According to local reports, levels in reservoirs in central and southern Brazil have dropped by more than half the average of the past 20 years, and are currently at just under a third of their capacity. As Brazil generates about 60% of its electricity from hydropower, continued low dam levels could lead to blackouts. To prevent that from happening, Brazilian authorities have begun reactivating natural gas power plants, which is causing electricity prices, as well as greenhouse gas emissions, to rise. 

But it’s not only drought that can cripple hydroelectric power generation. Heavy rain and flooding can also pose major problems. In March 2019, severe flooding following Cyclone Idai, which struck western Africa, damaged two major plants in Malawi, cutting off power to parts of the country for several days. In several African countries, including the Democratic Republic of Congo, Ethiopia, Malawi and Mozambique, hydropower accounts for more than 80% of electricity generation, according to the International Energy Agency (IEA). Overall, hydropower accounted for about 17% of electricity in Africa at the end of 2019. That figure is forecast to rise to more than 23% by 2040. 

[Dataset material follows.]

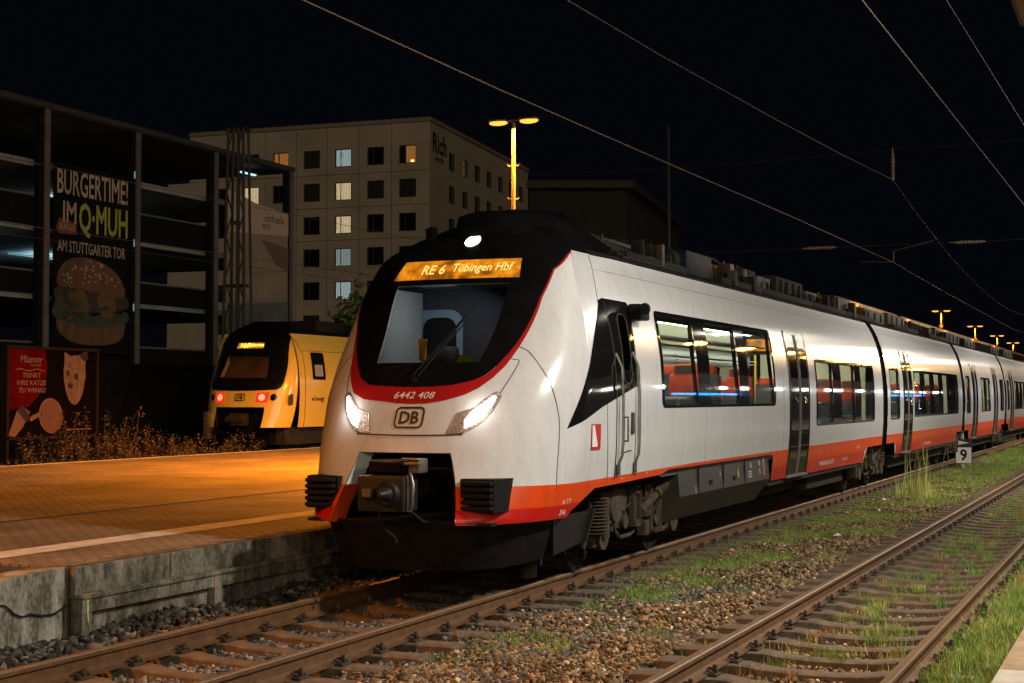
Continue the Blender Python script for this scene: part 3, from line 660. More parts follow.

But according to the IEA, most new plans for hydropower plants in Africa do not adequately take into account the potential hazards of climate change, if they consider them at all. Meanwhile, many hydropower plants already in operation around the world are facing another problem — aging. According to a United Nations University study, dams reach the end of their useful life 50 to 100 years after construction. The more these structures weather, the study notes, the more likely dam failure becomes. From as early as 25-35 years into a dam’s lifetime, the measures needed to maintain it significantly increase the operating costs, the authors said. With that in mind, it would be disastrous to invest in more hydropower plants while phasing out fossil fuels, says Thilo Papacek from CounterCurrent, a German NGO that campaigns for socially and environmentally responsible foreign involvement from German organisations abroad. 

Klement Tockner, director general of the Senckenberg Society for Nature Research and a professor of ecosystem science at Goethe University in Frankfurt believes they should not be built in existing protected areas where there are still sufficient free-flowing rivers and says that where appropriate, measures should be put in place to offset the negative impacts of hydropower plants on ecosystems — such as the restoration of impaired waterways and the removal of dams. New plants need to be built in such a way that rivers are still as permeable as possible — both to let fish and sediment to travel up and downstream, and to allow the flow of large volumes of water during floods.